John Burningham was born on April 27, 1936, in Farnham, Surrey, southwest of London. He attended various progressive schools, among them Summerhill. In 1954 he registered as a conscientious objector and did two years’ worth of alternative military service before enrolling in a course in design and illustration at the Central School of Art in London. There he met Helen Oxenbury, whom he would later marry. She too became a noted writer and illustrator of children’s books. (They did not collaborate on a book until “There’s Going to Be a Baby” in 2010.)
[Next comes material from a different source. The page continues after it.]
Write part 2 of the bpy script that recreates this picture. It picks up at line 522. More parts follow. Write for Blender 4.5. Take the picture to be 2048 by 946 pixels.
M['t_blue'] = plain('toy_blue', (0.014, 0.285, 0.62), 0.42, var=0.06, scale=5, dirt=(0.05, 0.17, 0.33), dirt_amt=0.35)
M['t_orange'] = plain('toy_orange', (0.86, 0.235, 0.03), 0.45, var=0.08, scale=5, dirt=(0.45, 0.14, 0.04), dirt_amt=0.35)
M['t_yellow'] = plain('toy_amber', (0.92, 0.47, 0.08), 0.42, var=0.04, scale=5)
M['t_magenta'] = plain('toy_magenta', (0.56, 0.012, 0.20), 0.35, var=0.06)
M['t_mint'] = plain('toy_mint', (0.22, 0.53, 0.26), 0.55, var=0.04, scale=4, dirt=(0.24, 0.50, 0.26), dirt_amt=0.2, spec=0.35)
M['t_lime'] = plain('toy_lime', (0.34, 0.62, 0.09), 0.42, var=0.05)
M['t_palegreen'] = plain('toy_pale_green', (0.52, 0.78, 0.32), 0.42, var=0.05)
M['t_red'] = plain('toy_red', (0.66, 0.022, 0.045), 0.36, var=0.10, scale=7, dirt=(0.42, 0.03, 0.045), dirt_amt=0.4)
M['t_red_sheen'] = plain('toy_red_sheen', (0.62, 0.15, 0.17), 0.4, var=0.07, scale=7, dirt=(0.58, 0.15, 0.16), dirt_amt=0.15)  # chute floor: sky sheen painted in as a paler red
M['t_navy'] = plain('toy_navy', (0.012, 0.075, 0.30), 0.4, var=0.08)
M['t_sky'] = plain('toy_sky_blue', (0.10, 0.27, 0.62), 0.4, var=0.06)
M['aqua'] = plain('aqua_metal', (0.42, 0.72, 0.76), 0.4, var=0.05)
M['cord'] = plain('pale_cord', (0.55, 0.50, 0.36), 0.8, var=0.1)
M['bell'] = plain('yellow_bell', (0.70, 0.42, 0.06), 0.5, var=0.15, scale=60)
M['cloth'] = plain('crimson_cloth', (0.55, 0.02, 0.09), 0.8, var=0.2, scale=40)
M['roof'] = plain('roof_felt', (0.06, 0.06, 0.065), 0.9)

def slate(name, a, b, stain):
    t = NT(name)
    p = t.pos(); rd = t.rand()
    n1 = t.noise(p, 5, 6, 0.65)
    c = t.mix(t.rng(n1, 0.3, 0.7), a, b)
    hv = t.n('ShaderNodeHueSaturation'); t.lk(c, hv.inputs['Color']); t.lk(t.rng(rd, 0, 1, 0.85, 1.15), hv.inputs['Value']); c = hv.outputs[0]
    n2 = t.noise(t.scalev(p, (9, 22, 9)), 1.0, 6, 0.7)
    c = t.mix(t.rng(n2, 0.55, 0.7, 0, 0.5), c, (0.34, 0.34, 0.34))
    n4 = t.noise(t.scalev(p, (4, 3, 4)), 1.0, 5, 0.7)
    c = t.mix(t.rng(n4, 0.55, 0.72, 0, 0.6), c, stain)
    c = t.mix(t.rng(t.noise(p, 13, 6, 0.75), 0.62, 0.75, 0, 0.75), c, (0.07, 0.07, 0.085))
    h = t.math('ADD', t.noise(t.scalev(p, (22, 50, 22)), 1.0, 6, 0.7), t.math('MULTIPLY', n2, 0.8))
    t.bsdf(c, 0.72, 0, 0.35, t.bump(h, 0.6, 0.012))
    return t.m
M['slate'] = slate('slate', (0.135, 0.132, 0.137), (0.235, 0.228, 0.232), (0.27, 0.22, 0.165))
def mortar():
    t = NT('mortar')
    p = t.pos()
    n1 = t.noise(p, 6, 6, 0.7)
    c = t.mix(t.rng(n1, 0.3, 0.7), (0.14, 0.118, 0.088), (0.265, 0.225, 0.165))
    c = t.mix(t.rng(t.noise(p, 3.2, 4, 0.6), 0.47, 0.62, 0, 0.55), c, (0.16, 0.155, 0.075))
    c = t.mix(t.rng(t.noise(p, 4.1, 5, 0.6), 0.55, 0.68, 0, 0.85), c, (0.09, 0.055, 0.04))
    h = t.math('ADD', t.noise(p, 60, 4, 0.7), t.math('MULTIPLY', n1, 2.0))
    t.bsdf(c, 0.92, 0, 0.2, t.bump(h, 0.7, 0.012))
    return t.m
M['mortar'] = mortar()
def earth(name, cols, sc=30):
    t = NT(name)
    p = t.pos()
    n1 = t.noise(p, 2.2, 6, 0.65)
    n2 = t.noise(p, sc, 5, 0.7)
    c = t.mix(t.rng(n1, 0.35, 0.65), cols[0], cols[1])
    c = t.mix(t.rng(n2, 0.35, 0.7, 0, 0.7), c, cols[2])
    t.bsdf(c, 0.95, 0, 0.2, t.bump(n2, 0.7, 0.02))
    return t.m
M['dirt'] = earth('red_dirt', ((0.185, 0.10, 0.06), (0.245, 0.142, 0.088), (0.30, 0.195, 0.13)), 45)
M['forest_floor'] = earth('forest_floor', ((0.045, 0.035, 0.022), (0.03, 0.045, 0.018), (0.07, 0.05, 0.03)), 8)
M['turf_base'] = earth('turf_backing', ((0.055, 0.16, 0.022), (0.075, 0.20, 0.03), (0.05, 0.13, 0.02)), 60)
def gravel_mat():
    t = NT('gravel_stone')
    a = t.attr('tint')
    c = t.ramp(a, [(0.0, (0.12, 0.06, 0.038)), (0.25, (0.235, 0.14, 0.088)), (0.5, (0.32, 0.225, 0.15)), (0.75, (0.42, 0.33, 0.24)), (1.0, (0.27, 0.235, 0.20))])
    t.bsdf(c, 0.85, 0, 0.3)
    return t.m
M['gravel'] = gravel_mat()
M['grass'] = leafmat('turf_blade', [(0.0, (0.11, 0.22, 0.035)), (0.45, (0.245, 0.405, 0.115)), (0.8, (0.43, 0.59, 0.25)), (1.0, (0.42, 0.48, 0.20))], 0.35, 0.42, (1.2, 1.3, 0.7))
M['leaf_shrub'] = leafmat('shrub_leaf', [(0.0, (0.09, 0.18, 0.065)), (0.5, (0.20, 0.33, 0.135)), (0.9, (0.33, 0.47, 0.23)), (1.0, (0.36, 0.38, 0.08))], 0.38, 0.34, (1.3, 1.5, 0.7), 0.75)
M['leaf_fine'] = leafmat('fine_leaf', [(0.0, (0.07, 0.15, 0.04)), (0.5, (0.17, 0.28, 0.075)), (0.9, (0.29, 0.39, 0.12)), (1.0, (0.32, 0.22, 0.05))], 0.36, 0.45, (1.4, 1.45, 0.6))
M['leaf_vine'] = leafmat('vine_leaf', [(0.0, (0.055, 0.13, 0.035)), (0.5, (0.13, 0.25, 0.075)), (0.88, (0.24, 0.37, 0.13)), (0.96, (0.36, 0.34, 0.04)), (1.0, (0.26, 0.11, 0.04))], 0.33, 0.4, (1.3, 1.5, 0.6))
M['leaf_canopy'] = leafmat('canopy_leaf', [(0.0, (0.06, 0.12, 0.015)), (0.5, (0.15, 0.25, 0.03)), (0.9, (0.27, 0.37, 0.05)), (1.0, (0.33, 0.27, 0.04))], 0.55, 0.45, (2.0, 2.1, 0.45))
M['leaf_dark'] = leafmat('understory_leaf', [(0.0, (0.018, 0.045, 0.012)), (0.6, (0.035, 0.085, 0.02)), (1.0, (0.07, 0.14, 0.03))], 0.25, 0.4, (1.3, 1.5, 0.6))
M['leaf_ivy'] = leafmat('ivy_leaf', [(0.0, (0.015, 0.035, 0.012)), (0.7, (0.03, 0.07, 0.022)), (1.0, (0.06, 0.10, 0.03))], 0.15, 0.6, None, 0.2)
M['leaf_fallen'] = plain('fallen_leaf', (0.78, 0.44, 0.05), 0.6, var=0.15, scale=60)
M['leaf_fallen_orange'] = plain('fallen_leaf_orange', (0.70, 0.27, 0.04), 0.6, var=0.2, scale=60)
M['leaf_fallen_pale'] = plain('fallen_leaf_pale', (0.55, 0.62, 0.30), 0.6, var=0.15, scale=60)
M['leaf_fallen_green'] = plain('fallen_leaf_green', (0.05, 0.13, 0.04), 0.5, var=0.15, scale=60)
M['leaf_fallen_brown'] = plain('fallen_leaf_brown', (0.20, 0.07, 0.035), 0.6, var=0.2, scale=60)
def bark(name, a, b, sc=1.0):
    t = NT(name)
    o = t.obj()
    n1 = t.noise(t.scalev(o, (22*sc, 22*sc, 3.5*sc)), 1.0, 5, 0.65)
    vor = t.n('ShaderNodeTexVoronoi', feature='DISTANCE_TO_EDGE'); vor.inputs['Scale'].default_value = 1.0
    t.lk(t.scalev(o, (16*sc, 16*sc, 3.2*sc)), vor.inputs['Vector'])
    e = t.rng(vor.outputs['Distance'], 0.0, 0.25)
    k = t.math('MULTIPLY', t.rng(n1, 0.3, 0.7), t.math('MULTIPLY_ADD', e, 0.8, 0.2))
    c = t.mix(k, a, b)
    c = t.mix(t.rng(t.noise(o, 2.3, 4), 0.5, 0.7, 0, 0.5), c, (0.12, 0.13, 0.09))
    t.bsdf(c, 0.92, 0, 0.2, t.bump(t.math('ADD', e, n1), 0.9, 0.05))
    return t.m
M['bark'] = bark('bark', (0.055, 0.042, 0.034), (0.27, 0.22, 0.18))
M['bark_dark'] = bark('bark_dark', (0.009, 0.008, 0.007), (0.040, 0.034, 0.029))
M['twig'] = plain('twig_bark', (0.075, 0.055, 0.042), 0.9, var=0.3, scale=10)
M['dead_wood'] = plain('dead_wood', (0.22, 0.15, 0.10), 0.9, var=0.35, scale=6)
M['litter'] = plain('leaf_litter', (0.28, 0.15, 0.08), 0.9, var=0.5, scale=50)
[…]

Burningham designed posters for the transit authority London Transport and other agencies before the publication of his first book. Another early achievement was illustrating the first edition of “Chitty Chitty Bang Bang: The Magical Car,” the Ian Fleming book, in 1964.
Among his most beloved titles was “Avocado Baby” (1994), about a baby that becomes abnormally strong from eating avocados. Also much admired was “Granpa” (1984), which gently explored the theme of bereavement.
Later in his career Burningham sometimes was more directly didactic, addressing themes like pollution and war, as he did in “Whaddayamean” (1999), in which God visits Earth, is displeased and sets two children to the task of getting grown-ups to change their ways. The book was one of several in which he used collage, incorporating photographs into his paintings.
“This is not the sort of book that children will want to hear a second time,” Shelley Townsend-Hudson said in Booklist, adding that “it’s preachy, and it won’t engage the listener.”
But he soon returned to more whimsical stories, as with “It’s a Secret,” a 2010 book about a girl who accompanies her cat on its nighttime roamings.
“Burningham, in plot and painting, knows when to color in the lines and when to leave them stark and empty,” Daniel Handler, writer of children’s books under the pseudonym Lemony Snicket, said in reviewing it in The Times.
In addition to his wife, Burningham is survived by their three children, Lucy, Bill and Emily; and seven grandchildren.
“If you tell people you do children’s books, they say, ‘What fun!'” Burningham told The Telegraph in 2013. “There’s no fun attached to it at all; it’s a bloody nightmare.”
“When I get an adult project,” he added, “I rejoice. They’re easier than children’s books because you don’t have this immense simplification that you need when communicating with children.”
But that simplification was something he excelled at, as Gregory Maguire of the nonprofit group Children’s Literature New England noted in 2010 when he introduced Burningham as the recipient of the Boston Globe-Horn Book Honor Award for Picture Books for “It’s a Secret.”
“Where does John Burningham get his ideas?” Maguire asked the audience. “He charts the clandestine terrain of childhood so aptly that one has to suspect the presence of a mole on the playground.”